Отличие имени собственного от нарицательного, обозначающего единый в своем роде предмет, - также очень тонкий вопрос: например, почему солнце не имя собственное, а Щерба является им? Потому, что солнце - понятие очень полное, заключающее в себе целый ряд признаков, а Щерба - не понятие, это марка, прилагаемая к известному предмету.
На все такие вопросы не отвечает формальная грамматика. Она в прошлом имеет большие заслуги, так как возникла из здорового протеста против стремлений старой грамматики навязывать данному языку категории, ему чуждые. Например, навязывалась немецкому языку чуждая ему категория вида, что делалось на основании таких глаголов, как erarbeiten, заключающих понятие законченности действия; то же понятие законченности свойственно и русским глаголам выводить и вывести, но это понятие здесь выражено в двух видах, чего в немейком языке нет. Борясь с этим навязыванием несвойственных тому или другому языку категорий, формальная грамматика, однако, впала в другую крайность - забвение смысла за формой. С этой крайностью следует диалектической грамматике бороться всеми силами, ища в первую голову смысла данного выражения. А так как смысл присущ только речи и отдельное слово меняет в ней свое значение, то с чего надо начинать? Ответ на это - с синтаксиса. Однако надо отличать методологию от методики, исследовательский путь от порядка изложения предмета в зависимости от обстоятельств.

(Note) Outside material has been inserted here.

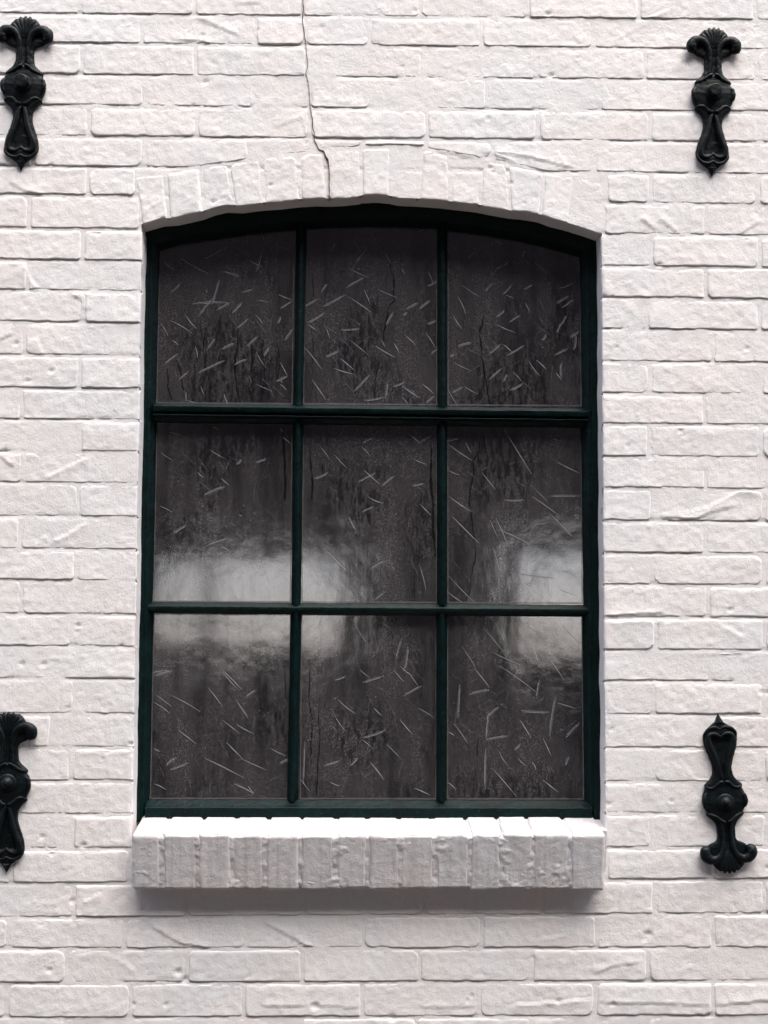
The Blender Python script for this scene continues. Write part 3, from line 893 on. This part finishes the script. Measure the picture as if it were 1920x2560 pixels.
# traced marks, photo pixels: wide dull ones and thin bright ones
WIDE = [(500,653,565,620),(640,678,652,628),(510,755,525,758),(548,696,530,760),(600,690,556,676),(425,730,450,705),(602,730,634,722),(480,758,570,755),(498,787,530,745),(540,775,575,755),(580,782,605,755),(592,820,620,797),(518,872,538,845),(555,872,585,858),(618,865,645,840),(410,912,445,884),(495,932,562,900),(447,950,470,930),(585,912,618,898),(700,770,730,750),(694,808,702,790),(712,850,732,820),(690,953,718,940),(660,890,672,868),
 (888,657,925,615),(865,718,915,690),(803,730,818,708),(762,765,795,745),(808,765,862,736),(768,806,812,780),(965,812,983,780),(1008,788,1018,780),(1015,772,1046,756),(1048,772,1076,750),(1070,714,1095,700),(852,824,900,821),(815,892,848,877),(885,978,924,937),(910,1001,960,993),(963,995,968,955),(982,966,1012,954),(1068,810,1092,800),(1078,885,1093,872),(1065,1007,1086,990),(822,630,838,603),(1040,580,1068,573),
 (1165,648,1192,620),(1237,672,1275,650),(1300,645,1315,618),(1212,728,1233,704),(1256,735,1280,710),(1310,722,1332,710),(1397,720,1440,702),(1392,757,1424,738),(1406,768,1436,747),(1241,792,1262,775),(1273,805,1302,787),(1392,832,1404,805),(1405,812,1416,788),(1355,850,1366,835),(1222,885,1252,860),(1268,888,1310,863),(1145,866,1178,857),(1387,887,1418,872),(1404,945,1404,905),(1426,842,1448,828),(1125,890,1135,884),(1222,950,1255,920),(1258,955,1268,935),(1275,975,1308,958),(1130,982,1158,967),(1436,875,1440,835),
 (510,1237,562,1216),(515,1365,575,1345),(432,1333,465,1312),(640,1155,665,1146),(590,1160,603,1147),(905,1107,935,1092),(785,1197,820,1180),(895,1205,940,1182),(955,1215,985,1190),(1030,1215,1060,1208),(1050,1105,1085,1090),(905,1280,935,1267),(925,1425,965,1402),(935,1500,962,1480),(1115,1102,1150,1095),(1262,1250,1312,1250),(1375,1240,1452,1240),(1232,1365,1250,1440),(1300,1435,1385,1445),
 (380,1682,425,1676),(385,1690,430,1678),(612,1745,640,1725),(425,1925,470,1908),(415,1915,440,1895),(700,1910,720,1900),(758,1960,762,1855),(835,1700,865,1690),(905,1707,960,1690),(810,1915,850,1902),(875,1915,895,1895),(905,1845,965,1825),(1010,1740,1055,1715),(990,1650,1005,1595),(1010,1680,1020,1615),(1172,1737,1225,1725),(1145,1795,1150,1710),(1215,1850,1222,1780),(1215,1798,1248,1768),(1342,1748,1350,1700),(1303,1777,1375,1781),(1375,1840,1392,1735),(1415,1845,1450,1808),(1215,1850,1270,1840),(1285,1875,1300,1860),(1213,1975,1215,1870),(1412,1915,1422,1890),(1285,1700,1300,1672)]
THIN = [(452,645,520,683),(410,655,435,673),(425,800,480,832),(462,785,492,822),(400,808,420,840),(620,648,655,665),(652,580,658,598),(688,612,724,625),(695,735,730,748),(700,960,715,975),(640,750,670,755),(488,865,493,895),(502,965,512,990),(465,1000,500,1010),(560,985,570,1010),(465,980,467,1003),(700,905,718,938),(640,880,665,920),(640,960,680,978),(430,850,445,862),(638,786,658,812),(514,722,517,730),
 (882,600,902,628),(872,669,922,692),(962,628,978,657),(945,722,993,743),(880,746,928,780),(1070,675,1082,705),(1005,670,1012,684),(875,850,925,890),(850,895,885,925),(835,920,885,935),(952,848,963,868),(940,865,988,893),(810,810,825,848),(770,810,790,825),(762,868,805,925),(780,948,815,1000),(1064,830,1090,870),(1010,835,1040,862),(985,858,998,882),(1005,965,1050,995),(1055,960,1085,985),(910,722,925,758),(1002,990,1022,1015),
 (1238,598,1255,610),(1338,655,1370,685),(1157,712,1202,742),(1266,737,1286,745),(1240,810,1290,831),(1134,788,1155,820),(1313,755,1325,780),(1258,860,1280,880),(1138,908,1175,925),(1341,900,1366,923),(1283,930,1305,955),(1323,902,1350,940),(1145,740,1165,785),(1117,972,1145,1015),(1160,965,1195,985),(1390,930,1405,950),(1137,610,1142,625),
 (422,1080,450,1087),(530,1066,545,1076),(705,1092,727,1110),(493,1178,508,1193),(552,1195,572,1213),(597,1285,607,1290),(550,1365,573,1378),(400,1265,430,1280),(555,1440,570,1470),(525,1450,550,1490),(525,1125,560,1145),(400,1130,430,1150),
 (1013,1080,1055,1110),(1035,1148,1065,1160),(910,1175,950,1210),(922,1243,958,1258),(1050,1260,1078,1288),(835,1135,868,1170),(872,1290,890,1325),(820,1380,865,1425),(903,1115,925,1140),(1048,1410,1065,1475),(800,1115,825,1150),(700,1070,705,1080),
 (1122,1110,1180,1150),(1165,1105,1180,1132),(1122,1175,1150,1187),(1260,1070,1330,1185),(1330,1240,1400,1290),(1340,1225,1370,1255),(1380,1095,1405,1102),(1395,1155,1450,1182),(1240,1295,1270,1360),(1250,1325,1320,1358),(1122,1240,1180,1280),(1130,1290,1200,1360),(1122,1440,1190,1510),(1310,1460,1380,1512),(1390,1470,1445,1490),(1120,1480,1155,1505),(1370,1280,1430,1340),(1205,1180,1240,1225),(1400,1425,1450,1445),(1225,1300,1245,1345),
 (390,1738,430,1768),(382,1755,425,1785),(555,1675,605,1725),(590,1750,620,1795),(555,1800,600,1835),(590,1810,635,1835),(555,1680,590,1720),(430,1740,500,1780),(520,1720,555,1765),(565,1855,605,1895),(445,1825,490,1860),(510,1895,610,1945),(620,1965,635,1985),(585,1960,635,1985),(600,1895,665,1925),(675,1870,715,1890),(385,1960,415,1975),(385,1872,400,1880),
 (735,1700,760,1720),(845,1750,890,1785),(835,1785,865,1830),(900,1675,925,1695),(885,1560,915,1605),(825,1955,850,1965),(750,1945,775,1980),(905,1850,930,1870),(940,1550,975,1570),(935,1770,955,1790),(965,1860,1000,1895),(925,1905,960,1950),(1035,1970,1075,1988),(1020,1680,1045,1715),(1045,1770,1085,1795),(1000,1800,1030,1835),(985,1675,1010,1705),(1000,1665,1030,1690),
 (1155,1615,1190,1670),(1185,1670,1225,1720),(1240,1560,1260,1600),(1210,1570,1260,1630),(1230,1630,1300,1662),(1250,1665,1340,1730),(1310,1560,1370,1605),(1405,1560,1450,1608),(1135,1810,1170,1860),(1300,1800,1328,1845),(1357,1845,1378,1890),(1247,1878,1270,1915),(1392,1757,1440,1772),(1230,1920,1290,1990),(1330,1905,1340,1925),(1295,1895,1315,1915),(1358,1950,1395,1980),(1115,1955,1140,1975),(1325,1600,1345,1650),(1380,1655,1410,1700),(1395,1640,1450,1655),(1120,1830,1135,1840)]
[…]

4. Четвертое направление, в котором должна развиваться диалектическая грамматика - это действенность. Лет 30 тому назад появилась статья, где говорилось, что мнение, будто грамматика учит правильно читать или писать на данном языке, ложно, что грамматика этому не научает, а путем наблюдений над языком делает употребление его сознательным. Эти положения вошли в ход и силу, и все программы слово "грамматика" стали заменять словами "наблюдения над языком". По отношению к изучению иностранного языка это неприложимо. Грамматика иностранного языка есть ряд рецептов. Наука должна претворяться в практику. Должны быть даны указания, как образовывать ту или другую форму слова, как образовывать слова, как строить фразы. И тут-то историзм или диалектическое изложение грамматики и сыграет свою роль, выделяю отмершие, окаменелые формы от живых, все вновь и вновь образуемых. Первые должны быть воспринимаемы как нечто готовое, вторые могут создаваться в процессе речи. Ведущим началом для активного усвоения языка должен быть смысл. Однако попытка, сделанная, например, Брюно (F. Brunot. La pensee et la langue. [Paris, 1936]), идти исключительно от смысла к форме даже в родном языке не дала вполне удовлетворительных и четких результатов. Может быть, изложение грамматики от смысла к форме и нельзя провести до конца.
В аспекте обучения пассивному знанию языка надо, наоборот, идти от формы к значению. И в отношении исторического освещения полная последовательность изложения неосуществима, так как генезис некоторых явлений указать нельзя.